**REQUIREMENT**. Reproduce the listing below without any change.

**PROVIDED MATERIAL**.
= = = = = = =

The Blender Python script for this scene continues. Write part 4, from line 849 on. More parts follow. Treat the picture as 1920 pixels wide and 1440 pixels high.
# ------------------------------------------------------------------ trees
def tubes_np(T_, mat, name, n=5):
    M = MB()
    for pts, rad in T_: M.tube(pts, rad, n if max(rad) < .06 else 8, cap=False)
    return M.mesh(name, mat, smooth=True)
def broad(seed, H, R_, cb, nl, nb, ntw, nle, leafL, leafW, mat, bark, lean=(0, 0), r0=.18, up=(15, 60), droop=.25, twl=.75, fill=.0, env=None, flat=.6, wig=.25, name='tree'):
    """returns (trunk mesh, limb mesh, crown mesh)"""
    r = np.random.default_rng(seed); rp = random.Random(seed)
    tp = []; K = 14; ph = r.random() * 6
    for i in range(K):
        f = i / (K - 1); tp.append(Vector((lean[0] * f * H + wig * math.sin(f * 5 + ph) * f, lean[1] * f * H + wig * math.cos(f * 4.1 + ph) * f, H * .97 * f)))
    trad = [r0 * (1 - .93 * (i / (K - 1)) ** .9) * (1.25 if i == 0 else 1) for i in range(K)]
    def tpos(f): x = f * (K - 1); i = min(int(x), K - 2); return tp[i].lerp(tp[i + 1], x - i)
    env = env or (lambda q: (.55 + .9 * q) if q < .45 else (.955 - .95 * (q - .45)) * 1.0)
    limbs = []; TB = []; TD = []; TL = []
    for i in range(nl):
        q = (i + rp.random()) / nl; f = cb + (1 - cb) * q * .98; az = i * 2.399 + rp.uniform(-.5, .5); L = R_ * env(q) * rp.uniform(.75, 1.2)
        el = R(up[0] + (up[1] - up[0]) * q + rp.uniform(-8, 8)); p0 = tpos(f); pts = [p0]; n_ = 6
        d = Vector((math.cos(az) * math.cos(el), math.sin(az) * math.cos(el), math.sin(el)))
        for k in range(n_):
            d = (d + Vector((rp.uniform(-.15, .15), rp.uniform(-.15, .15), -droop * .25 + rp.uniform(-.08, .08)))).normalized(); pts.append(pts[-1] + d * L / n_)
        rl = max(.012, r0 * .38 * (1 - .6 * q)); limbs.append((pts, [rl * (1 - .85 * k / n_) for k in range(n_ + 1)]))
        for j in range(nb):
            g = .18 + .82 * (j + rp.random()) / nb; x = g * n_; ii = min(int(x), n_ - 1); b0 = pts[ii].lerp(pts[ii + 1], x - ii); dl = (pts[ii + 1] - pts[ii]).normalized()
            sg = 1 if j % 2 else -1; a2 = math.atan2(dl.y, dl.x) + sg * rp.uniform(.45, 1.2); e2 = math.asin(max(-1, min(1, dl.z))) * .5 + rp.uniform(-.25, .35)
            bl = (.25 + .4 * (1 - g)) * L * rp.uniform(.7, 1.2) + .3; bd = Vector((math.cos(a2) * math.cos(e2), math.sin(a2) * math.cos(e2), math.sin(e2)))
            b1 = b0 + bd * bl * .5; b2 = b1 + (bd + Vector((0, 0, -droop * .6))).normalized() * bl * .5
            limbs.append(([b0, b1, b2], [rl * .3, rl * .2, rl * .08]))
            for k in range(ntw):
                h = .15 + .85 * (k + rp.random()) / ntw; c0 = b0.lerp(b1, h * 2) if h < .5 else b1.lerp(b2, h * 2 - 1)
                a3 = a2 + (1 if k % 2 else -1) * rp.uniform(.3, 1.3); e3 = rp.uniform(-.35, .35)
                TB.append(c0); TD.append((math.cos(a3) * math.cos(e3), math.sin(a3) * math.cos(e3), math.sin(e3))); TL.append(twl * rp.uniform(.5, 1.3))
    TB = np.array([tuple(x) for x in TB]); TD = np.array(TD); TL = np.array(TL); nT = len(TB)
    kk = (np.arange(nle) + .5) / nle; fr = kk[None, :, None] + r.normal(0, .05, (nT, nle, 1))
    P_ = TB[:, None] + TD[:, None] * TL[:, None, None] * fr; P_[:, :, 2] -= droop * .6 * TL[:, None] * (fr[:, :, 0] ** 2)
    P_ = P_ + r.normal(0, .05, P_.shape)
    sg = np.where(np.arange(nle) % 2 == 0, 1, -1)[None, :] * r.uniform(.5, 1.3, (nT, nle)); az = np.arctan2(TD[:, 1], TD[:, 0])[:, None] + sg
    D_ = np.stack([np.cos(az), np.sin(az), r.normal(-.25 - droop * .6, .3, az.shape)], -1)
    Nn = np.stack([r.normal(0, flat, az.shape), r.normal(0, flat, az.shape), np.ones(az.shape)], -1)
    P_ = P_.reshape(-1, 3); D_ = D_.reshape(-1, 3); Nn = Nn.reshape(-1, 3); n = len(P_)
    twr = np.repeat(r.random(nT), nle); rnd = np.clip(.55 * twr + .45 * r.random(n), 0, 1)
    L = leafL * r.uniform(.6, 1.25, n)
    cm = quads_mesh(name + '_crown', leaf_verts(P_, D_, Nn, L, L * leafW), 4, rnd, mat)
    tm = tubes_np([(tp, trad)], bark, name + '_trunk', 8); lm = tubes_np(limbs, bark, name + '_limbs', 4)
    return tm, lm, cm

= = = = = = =

**FINAL ANSWER**.
The Blender Python script for this scene continues. Write part 4, from line 849 on. More parts follow. Treat the picture as 1920 pixels wide and 1440 pixels high.
# ------------------------------------------------------------------ trees
def tubes_np(T_, mat, name, n=5):
    M = MB()
    for pts, rad in T_: M.tube(pts, rad, n if max(rad) < .06 else 8, cap=False)
    return M.mesh(name, mat, smooth=True)
def broad(seed, H, R_, cb, nl, nb, ntw, nle, leafL, leafW, mat, bark, lean=(0, 0), r0=.18, up=(15, 60), droop=.25, twl=.75, fill=.0, env=None, flat=.6, wig=.25, name='tree'):
    """returns (trunk mesh, limb mesh, crown mesh)"""
    r = np.random.default_rng(seed); rp = random.Random(seed)
    tp = []; K = 14; ph = r.random() * 6
    for i in range(K):
        f = i / (K - 1); tp.append(Vector((lean[0] * f * H + wig * math.sin(f * 5 + ph) * f, lean[1] * f * H + wig * math.cos(f * 4.1 + ph) * f, H * .97 * f)))
    trad = [r0 * (1 - .93 * (i / (K - 1)) ** .9) * (1.25 if i == 0 else 1) for i in range(K)]
    def tpos(f): x = f * (K - 1); i = min(int(x), K - 2); return tp[i].lerp(tp[i + 1], x - i)
    env = env or (lambda q: (.55 + .9 * q) if q < .45 else (.955 - .95 * (q - .45)) * 1.0)
    limbs = []; TB = []; TD = []; TL = []
    for i in range(nl):
        q = (i + rp.random()) / nl; f = cb + (1 - cb) * q * .98; az = i * 2.399 + rp.uniform(-.5, .5); L = R_ * env(q) * rp.uniform(.75, 1.2)
        el = R(up[0] + (up[1] - up[0]) * q + rp.uniform(-8, 8)); p0 = tpos(f); pts = [p0]; n_ = 6
        d = Vector((math.cos(az) * math.cos(el), math.sin(az) * math.cos(el), math.sin(el)))
        for k in range(n_):
            d = (d + Vector((rp.uniform(-.15, .15), rp.uniform(-.15, .15), -droop * .25 + rp.uniform(-.08, .08)))).normalized(); pts.append(pts[-1] + d * L / n_)
        rl = max(.012, r0 * .38 * (1 - .6 * q)); limbs.append((pts, [rl * (1 - .85 * k / n_) for k in range(n_ + 1)]))
        for j in range(nb):
            g = .18 + .82 * (j + rp.random()) / nb; x = g * n_; ii = min(int(x), n_ - 1); b0 = pts[ii].lerp(pts[ii + 1], x - ii); dl = (pts[ii + 1] - pts[ii]).normalized()
            sg = 1 if j % 2 else -1; a2 = math.atan2(dl.y, dl.x) + sg * rp.uniform(.45, 1.2); e2 = math.asin(max(-1, min(1, dl.z))) * .5 + rp.uniform(-.25, .35)
            bl = (.25 + .4 * (1 - g)) * L * rp.uniform(.7, 1.2) + .3; bd = Vector((math.cos(a2) * math.cos(e2), math.sin(a2) * math.cos(e2), math.sin(e2)))
            b1 = b0 + bd * bl * .5; b2 = b1 + (bd + Vector((0, 0, -droop * .6))).normalized() * bl * .5
            limbs.append(([b0, b1, b2], [rl * .3, rl * .2, rl * .08]))
            for k in range(ntw):
                h = .15 + .85 * (k + rp.random()) / ntw; c0 = b0.lerp(b1, h * 2) if h < .5 else b1.lerp(b2, h * 2 - 1)
                a3 = a2 + (1 if k % 2 else -1) * rp.uniform(.3, 1.3); e3 = rp.uniform(-.35, .35)
                TB.append(c0); TD.append((math.cos(a3) * math.cos(e3), math.sin(a3) * math.cos(e3), math.sin(e3))); TL.append(twl * rp.uniform(.5, 1.3))
    TB = np.array([tuple(x) for x in TB]); TD = np.array(TD); TL = np.array(TL); nT = len(TB)
    kk = (np.arange(nle) + .5) / nle; fr = kk[None, :, None] + r.normal(0, .05, (nT, nle, 1))
    P_ = TB[:, None] + TD[:, None] * TL[:, None, None] * fr; P_[:, :, 2] -= droop * .6 * TL[:, None] * (fr[:, :, 0] ** 2)
    P_ = P_ + r.normal(0, .05, P_.shape)
    sg = np.where(np.arange(nle) % 2 == 0, 1, -1)[None, :] * r.uniform(.5, 1.3, (nT, nle)); az = np.arctan2(TD[:, 1], TD[:, 0])[:, None] + sg
    D_ = np.stack([np.cos(az), np.sin(az), r.normal(-.25 - droop * .6, .3, az.shape)], -1)
    Nn = np.stack([r.normal(0, flat, az.shape), r.normal(0, flat, az.shape), np.ones(az.shape)], -1)
    P_ = P_.reshape(-1, 3); D_ = D_.reshape(-1, 3); Nn = Nn.reshape(-1, 3); n = len(P_)
    twr = np.repeat(r.random(nT), nle); rnd = np.clip(.55 * twr + .45 * r.random(n), 0, 1)
    L = leafL * r.uniform(.6, 1.25, n)
    cm = quads_mesh(name + '_crown', leaf_verts(P_, D_, Nn, L, L * leafW), 4, rnd, mat)
    tm = tubes_np([(tp, trad)], bark, name + '_trunk', 8); lm = tubes_np(limbs, bark, name + '_limbs', 4)
    return tm, lm, cm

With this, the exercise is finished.